Section 3. Indemnification of employees and agents. The Board of Directors may, in such cases as, in its complete discretion, it deems appropriate, indemnify and hold harmless employees and agents of the Foundation, and persons who formerly held such positions against any or all claims and liabilities (including reasonable legal fees and other expenses incurred in connection with such claims or liabilities) to which any such person shall have become subject by reason of having held such a position or having allegedly taken or omitted to take any action in connection with such position.

Article 13. Procedure of business. The latest edition of Robert’s Rules of Order Newly Revised shall govern the transaction of business at all meetings of the Foundation unless otherwise provided in these Bylaws.

Article 14. Miscellaneous. Section 1.1 Dissolving the Foundation. The Foundation may be dissolved by:

a) A resolution to dissolve the Foundation shall be acted upon at a meeting of the Osage Tribal Council. The resolution shall set forth the reasons for dissolution.
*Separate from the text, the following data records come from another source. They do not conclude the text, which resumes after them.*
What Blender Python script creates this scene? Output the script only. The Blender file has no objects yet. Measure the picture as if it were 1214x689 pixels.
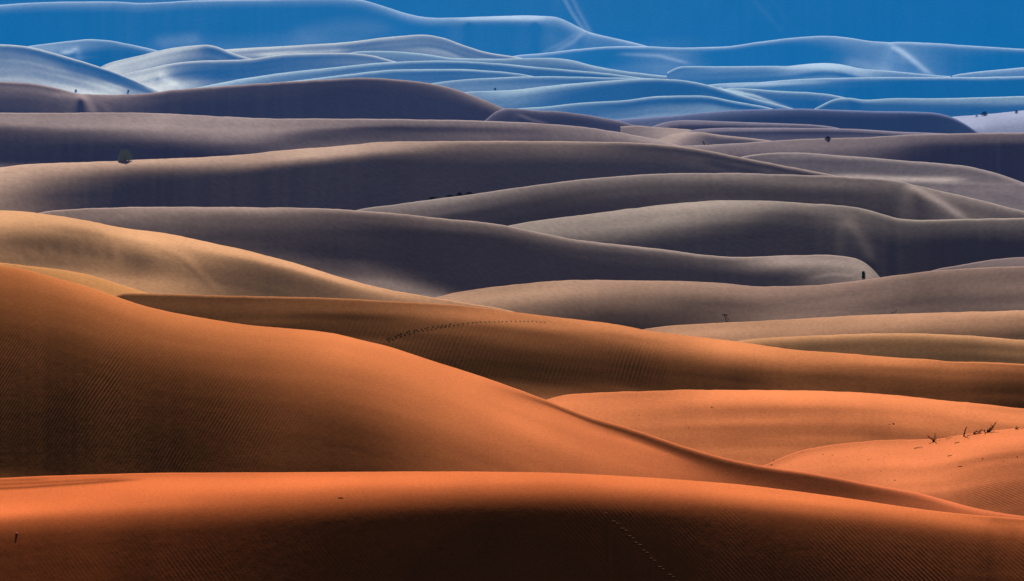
import bpy, math, random
import numpy as np
random.seed(7); rng = np.random.default_rng(7)
R = math.radians
# ------------------------------------------------------------------ view and sun
W0, H0 = 1214.0, 689.0            # size of the photograph
HFOV = R(20.0); DEP = R(11.0); CAMZ = 45.0
FX = (W0/2)/math.tan(HFOV/2)
ELEV = R(33.0); SUN = 5.0
SUNCOL = np.array([1.0, .80, .60])
AMB = np.array([.012, .016, .03])        # what the sky adds on shaded sand
cam = bpy.data.cameras.new('camera'); cam.angle = HFOV; cam.clip_end = 20000; cam.clip_start = .5
cam.sensor_fit = 'HORIZONTAL'
co = bpy.data.objects.new('camera', cam); bpy.context.collection.objects.link(co)
co.location = (0, 0, CAMZ); co.rotation_euler = (R(90)-DEP, 0, 0)
sc = bpy.context.scene; sc.camera = co
sc.view_settings.view_transform = 'Standard'; sc.view_settings.look = 'None'; sc.view_settings.exposure = 0
sc.cycles.max_bounces = 1; sc.cycles.diffuse_bounces = 0
w = bpy.data.worlds.new('World'); sc.world = w; w.use_nodes = True
nt = w.node_tree; bg = nt.nodes['Background']
sky = nt.nodes.new('ShaderNodeTexSky'); sky.sky_type = 'NISHITA'; sky.sun_disc = False
sky.sun_elevation = ELEV; sky.sun_rotation = 0
nt.links.new(sky.outputs[0], bg.inputs[0]); bg.inputs[1].default_value = .010
sl = bpy.data.lights.new('sun', 'SUN'); sl.energy = SUN; sl.angle = R(.5); sl.color = tuple(SUNCOL)
so = bpy.data.objects.new('sun', sl); bpy.context.collection.objects.link(so)
so.rotation_euler = (-(R(90)-ELEV), 0, 0)

def ray(u, v):
    """slopes x/y and z/y of the sight line through a point of the picture"""
    px = (u-W0/2)/FX; py = -(v-H0/2)/FX
    dy = math.cos(DEP)+py*math.sin(DEP); dz = -math.sin(DEP)+py*math.cos(DEP)
    return px/dy, dz/dy

# ------------------------------------------------------------------ curves
def pchip(x, y, xq):
    x = np.asarray(x, float); y = np.asarray(y, float); xq = np.asarray(xq, float)
    if len(x) == 1: return np.full_like(xq, y[0])
    h = np.diff(x); d = np.diff(y)/h; m = np.zeros_like(y)
    m[0] = d[0]; m[-1] = d[-1]
    for i in range(1, len(x)-1):
        if d[i-1]*d[i] > 0:
            w1 = 2*h[i]+h[i-1]; w2 = h[i]+2*h[i-1]
            m[i] = (w1+w2)/(w1/d[i-1]+w2/d[i])
    q = np.clip(xq, x[0], x[-1]); i = np.clip(np.searchsorted(x, q)-1, 0, len(h)-1)
    t = (q-x[i])/h[i]
    r = (2*t**3-3*t**2+1)*y[i]+(t**3-2*t**2+t)*h[i]*m[i]+(-2*t**3+3*t**2)*y[i+1]+(t**3-t**2)*h[i]*m[i+1]
    return r, m, q
def curve(x, y, xq, lin=.5):
    res = pchip(x, y, xq)
    if isinstance(res, np.ndarray): return res
    r, m, q = res
    dl = np.asarray(xq)-q; dl = 90*np.tanh(dl/90)
    return r+np.where(dl < 0, m[0], m[-1])*dl*lin
def smooth_crest(pts, uq, cs=5.):
    x = [p[0] for p in pts]; y = [p[1] for p in pts]
    fine = np.arange(uq[0]-30, uq[-1]+31, 1.0)
    c = curve(x, y, fine)
    h = int(3*cs); k = np.exp(-.5*(np.arange(-h, h+1)/cs)**2); k /= k.sum()
    sm = np.convolve(np.pad(c, h, 'edge'), k, 'valid')
    return np.interp(uq, fine, sm)
def noise1(n, cell, seed):
    r = np.random.default_rng(seed); k = int(n/cell)+4
    return np.interp(np.arange(n)/cell, np.arange(k), r.standard_normal(k))
def vnoise(U, V, su, sv, seed):
    r = np.random.default_rng(seed); G = r.standard_normal((64, 64)); G[63] = G[0]; G[:, 63] = G[:, 0]
    a = (U/su) % 63; b = (V/sv) % 63
    i = a.astype(int) % 63; j = b.astype(int) % 63; fa = a-np.floor(a); fb = b-np.floor(b)
    fa = fa*fa*(3-2*fa); fb = fb*fb*(3-2*fb)
    return (G[i, j]*(1-fa)+G[i+1, j]*fa)*(1-fb)+(G[i, j+1]*(1-fa)+G[i+1, j+1]*fa)*fb
def lin(c):
    c = np.array(c, float)/255
    return np.where(c <= .04045, c/12.92, ((c+.055)/1.055)**2.4)

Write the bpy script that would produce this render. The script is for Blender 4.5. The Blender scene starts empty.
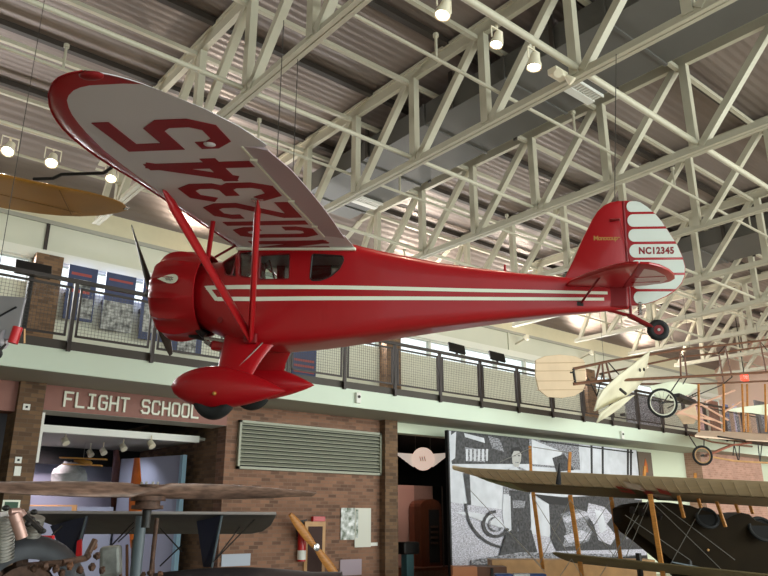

b) Upon the adoption of the resolution to dissolve, the Directors shall carry out the dissolution of the Foundation in conformance with applicable laws and Foundation Bylaws.

1So in original; there is no Section 2.

ONCA 08-10, eff. June 15, 2008.

Article 15. Nondiscrimination. The Foundation will discriminate in neither hiring nor promotions on the basis of race, religion, color, gender, ethnic origin, or physical disability.

Article 16. Amendments. These Bylaws may be amended or replaced and new Bylaws may be adopted by the Board of Directors; provided that any Bylaws or amendments thereto as adopted by the Board of Directors must be approved by the Principal Chief and amended by Osage law. ONCA 08-10, eff. June 15, 2008.

Article 17. Adopted and Superseded. These Bylaws are hereby adopted in the manner provided for and described herein on this 20th day of July, 2005, as amended. All previously adopted Bylaws are hereby superseded. ONCA 08-10, eff. June 15, 2008.